Johannes Gumpp, Autoritratto, 1646
Quello del pittore Jean Alphonse Rohen è invece il ritratto di una pittrice intenta ad autoritrarsi.
Jean-Alphonse Roehn (1799-1864), Ritratto di artista che dipinge il suo autoritratto
Ed è proprio lo specchio l’oggetto che chiude questo percorso sui tripli volti. Perché consente ai fotografi di giocare con la moltiplicazione della figura in modo naturale, senza ricorrere a fotomontaggi o ad altri artifici. Ha usato due specchi messi ad angolo Cecil Beaton, l’originale e irriverente fotografo britannico, per  immortalare Mariana van Rensselaer con un cappello disegnato dallo stilista Charles James. I due riflessi laterali restituiscono delle immagini curiose che sembrano evocare a sinistra una Madonna velata e a destra un mercurio col cappello alato.

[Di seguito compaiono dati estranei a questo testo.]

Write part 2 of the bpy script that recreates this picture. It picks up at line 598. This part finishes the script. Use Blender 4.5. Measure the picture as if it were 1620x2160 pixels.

Cecil Beaton, Mariana van Rensselaer con il cappello di Charles James, 1930
Gli specchi sono invece contrapposti in uno straordinario autoritratto della statunitense Vivian Maier del 1955. Autrice di un’enorme quantità di autoritratti colti sulle più disparate  superfici riflettenti, la fotografa ha scelto qui il mise en abyme, il più sorprendente effetto che due specchi possano dare: quello di moltiplicare all’infinito il riflesso specchiandosi l’uno nell’altro. Tuttavia Maier ha evitato di mostrarci quella scia sempre più piccola di sagome ponendo al centro la sua macchina fotografica e mostrandoci solo un triplo autoritratto.
Vivian Maier, Autoritratto, 1955
Non deve meravigliare che questa antica iconografia sia sopravvissuta fino ai nostri giorni e goda ancora di ottima salute: la tentazione di voler essere uni e trini, il desiderio di indagare le nostre multiple personalità attraverso la nostra faccia-interfaccia, è quasi un istinto naturale e non smette di regalarci accattivanti capolavori.